Sir,-I reply to your story on the front page of your March 1st issue, printed under a deliberately misleading headline, in which the, propriety of a publicly funded theatre using the daughter of the director so prominently' was questioned.

Contrary to what you wrote in last week's leader, I have no objection to someone raising the issue. It is a perfectly legitimate question. What I object to is the way the paper chose to handle the story'.

Your reporter rang claiming to have received a letter and a phone call on this subject. I was then lured, against my better judgement, into talking to the paper.

As a result, you now did not need to publish the letter, you could create your story. A negative headline and a concentration on the theatre being publicly funded and you could give the impression of something shady going on down at the Orange Tree.

What is shabby about the way you have behaved is that you know and accept that Octavia Walters' training, experience, talent and the reception given to her performances, entirely justify her being given work at the Orange Tree.

And yet you deliberately created a negative story. Why, I wonder? You have, of course, had your fun but I suspect that more damage has been done to your paper than to the Orange Tree Theatre.

And in your patronising leader last week you even have the temerity to suggest that your actions are linked to the preservation of an open society. And try to imply that I, by taking exception to your front page story, am somehow wanting to stand in the way of freedom! What pretentious tosh.

I suppose I need to spell out my daughter's credentials for those who may be reading this but who have yet to see her at the Orange Tree.

She was trained at LAMDA, one of the top drama schools in the country. Her first job was with the RSC. She played in the West End and at the Young Vic with Shared Experience, one of the country's leading theatre companies.

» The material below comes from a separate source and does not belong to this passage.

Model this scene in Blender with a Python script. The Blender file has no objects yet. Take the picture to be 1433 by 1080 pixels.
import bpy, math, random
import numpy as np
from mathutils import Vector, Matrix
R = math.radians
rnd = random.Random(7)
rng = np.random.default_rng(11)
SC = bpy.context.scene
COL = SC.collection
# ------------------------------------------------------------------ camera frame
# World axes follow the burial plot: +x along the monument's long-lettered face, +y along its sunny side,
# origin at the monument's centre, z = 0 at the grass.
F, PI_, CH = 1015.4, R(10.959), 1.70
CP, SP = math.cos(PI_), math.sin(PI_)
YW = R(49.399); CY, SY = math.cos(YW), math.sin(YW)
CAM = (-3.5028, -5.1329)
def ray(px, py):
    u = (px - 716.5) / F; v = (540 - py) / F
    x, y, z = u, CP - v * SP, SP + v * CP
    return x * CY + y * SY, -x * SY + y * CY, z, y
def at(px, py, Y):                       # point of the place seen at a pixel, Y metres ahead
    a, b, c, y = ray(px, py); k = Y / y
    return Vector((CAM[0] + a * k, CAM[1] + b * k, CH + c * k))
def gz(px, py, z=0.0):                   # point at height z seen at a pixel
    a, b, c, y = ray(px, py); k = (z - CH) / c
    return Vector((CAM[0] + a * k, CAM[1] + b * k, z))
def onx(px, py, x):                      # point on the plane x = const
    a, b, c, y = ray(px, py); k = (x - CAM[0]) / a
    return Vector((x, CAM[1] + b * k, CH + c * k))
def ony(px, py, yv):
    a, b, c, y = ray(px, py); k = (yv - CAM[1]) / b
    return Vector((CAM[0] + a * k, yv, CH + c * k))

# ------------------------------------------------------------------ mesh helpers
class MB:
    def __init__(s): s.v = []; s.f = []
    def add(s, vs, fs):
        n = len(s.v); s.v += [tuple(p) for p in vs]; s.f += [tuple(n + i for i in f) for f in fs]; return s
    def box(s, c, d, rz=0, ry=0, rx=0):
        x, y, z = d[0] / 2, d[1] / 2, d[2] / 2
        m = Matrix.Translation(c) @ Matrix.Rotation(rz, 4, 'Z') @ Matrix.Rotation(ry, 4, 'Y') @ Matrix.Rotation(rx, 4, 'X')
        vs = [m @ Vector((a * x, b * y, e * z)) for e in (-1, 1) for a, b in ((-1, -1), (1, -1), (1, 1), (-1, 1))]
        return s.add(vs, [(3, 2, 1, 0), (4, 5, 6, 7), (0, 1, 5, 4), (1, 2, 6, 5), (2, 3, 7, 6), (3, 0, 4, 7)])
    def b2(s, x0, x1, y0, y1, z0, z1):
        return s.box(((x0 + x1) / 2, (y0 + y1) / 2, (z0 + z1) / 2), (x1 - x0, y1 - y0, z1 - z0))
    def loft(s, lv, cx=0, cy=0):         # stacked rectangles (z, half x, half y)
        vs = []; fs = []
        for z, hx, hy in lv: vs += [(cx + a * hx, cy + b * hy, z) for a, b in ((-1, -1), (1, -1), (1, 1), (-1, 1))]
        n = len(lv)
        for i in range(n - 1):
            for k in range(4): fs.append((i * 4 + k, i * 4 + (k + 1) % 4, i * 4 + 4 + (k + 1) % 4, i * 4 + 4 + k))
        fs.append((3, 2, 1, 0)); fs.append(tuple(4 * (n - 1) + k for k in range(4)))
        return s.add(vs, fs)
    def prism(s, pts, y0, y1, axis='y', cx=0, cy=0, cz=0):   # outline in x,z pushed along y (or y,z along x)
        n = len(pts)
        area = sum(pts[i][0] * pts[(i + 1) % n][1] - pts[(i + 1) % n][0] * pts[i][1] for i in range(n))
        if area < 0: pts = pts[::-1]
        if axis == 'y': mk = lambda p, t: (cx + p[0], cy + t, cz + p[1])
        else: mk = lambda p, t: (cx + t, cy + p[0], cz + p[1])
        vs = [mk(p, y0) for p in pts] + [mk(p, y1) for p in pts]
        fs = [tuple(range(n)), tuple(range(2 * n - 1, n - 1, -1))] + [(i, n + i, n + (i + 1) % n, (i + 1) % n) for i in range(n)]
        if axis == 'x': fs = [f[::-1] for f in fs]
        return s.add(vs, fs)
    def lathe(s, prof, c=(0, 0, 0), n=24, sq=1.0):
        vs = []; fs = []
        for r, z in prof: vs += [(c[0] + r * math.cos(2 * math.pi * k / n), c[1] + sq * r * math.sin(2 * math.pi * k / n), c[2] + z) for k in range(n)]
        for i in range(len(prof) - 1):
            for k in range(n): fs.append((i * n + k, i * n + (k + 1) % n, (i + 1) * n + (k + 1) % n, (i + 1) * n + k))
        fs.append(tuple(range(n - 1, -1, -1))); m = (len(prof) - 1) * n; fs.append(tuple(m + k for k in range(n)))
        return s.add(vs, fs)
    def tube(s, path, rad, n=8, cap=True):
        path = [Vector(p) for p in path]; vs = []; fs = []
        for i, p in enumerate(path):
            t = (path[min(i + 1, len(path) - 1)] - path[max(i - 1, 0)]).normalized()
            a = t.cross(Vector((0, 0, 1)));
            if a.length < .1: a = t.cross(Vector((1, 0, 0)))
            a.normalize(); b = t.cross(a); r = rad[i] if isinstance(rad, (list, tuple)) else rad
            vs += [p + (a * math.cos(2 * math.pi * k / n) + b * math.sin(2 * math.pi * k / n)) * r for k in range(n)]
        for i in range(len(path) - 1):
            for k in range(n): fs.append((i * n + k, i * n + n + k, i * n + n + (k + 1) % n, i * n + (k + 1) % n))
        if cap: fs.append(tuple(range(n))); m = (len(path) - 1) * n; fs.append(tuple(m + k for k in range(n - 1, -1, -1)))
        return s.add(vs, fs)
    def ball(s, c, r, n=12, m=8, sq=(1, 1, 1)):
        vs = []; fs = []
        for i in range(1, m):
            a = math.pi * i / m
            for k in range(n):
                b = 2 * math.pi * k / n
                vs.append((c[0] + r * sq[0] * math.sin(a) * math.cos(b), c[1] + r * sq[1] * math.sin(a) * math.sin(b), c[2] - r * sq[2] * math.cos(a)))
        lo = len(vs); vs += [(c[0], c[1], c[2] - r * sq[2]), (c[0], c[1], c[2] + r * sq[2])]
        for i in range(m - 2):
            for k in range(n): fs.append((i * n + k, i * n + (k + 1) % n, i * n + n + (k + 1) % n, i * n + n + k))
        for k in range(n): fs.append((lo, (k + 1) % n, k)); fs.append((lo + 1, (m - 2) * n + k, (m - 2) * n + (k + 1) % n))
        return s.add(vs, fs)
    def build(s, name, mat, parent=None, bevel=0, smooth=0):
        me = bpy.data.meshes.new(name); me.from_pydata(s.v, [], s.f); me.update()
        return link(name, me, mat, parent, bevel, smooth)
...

She toured with Prunella Scales, as Anya in The Cherry Orchard and she has acted at Salisbury and Ipswich, where, in a season of plays, her parts included Lady Macbeth.

She had been doing high quality work for three years before her first Orange Tree part. In fact I employed five other LAMDA graduates, who I had seen during her time at the school, before I employed her! Her work at the Orange Tree has been received one might almost say with adulation.

Naturally I knew my daughter's work. Clearly she is in a privileged position with regard to the Orange Tree. There is nothing I can do about that. The point was always going to be whether she was good.

I am delighted and proud to be able to say that she is very good. People keep telling me that. Including the national press.

The reputation of the Orange Tree rests very largely on the consistent excellence of the acting. The idea that I might wilfully jeopardise this is ridiculous.

Of course it is frustrating for actors (and directors) to find that they cannot get a foot in at a particular theatre. I understand that. It happens to all of us. It is not a fair or sensible profession. And it is ludicrously overcrowded.

This is very detrimental in many ways. And leads to letters like the one this paper claims to have received.

Personally I favour some sort of restricted entry. But such a solution for keeping the numbers under control has had its day and would now be illegal.

To answer a point in Mr Wilson's letter, much of which was incoherent and irrelevant, it has always been the Orange Tree's policy to have a permanent company.

Once I find talented actors with whom I like working I will continue to employ them whenever I can. Anyone who actually goes to the Orange Tree will be aware of that.

If it were possible, I would have a permanent company continuing from year to year. You may rest assured that I will be doing all I can to find more parts for Octavia Walters and to develop her talent, as I hope I have done and will continue to do with many other actors. That is what a proper theatre does.

-Sam Walters, director of the Orange Tree Theatre, Clarence Street, Richmond.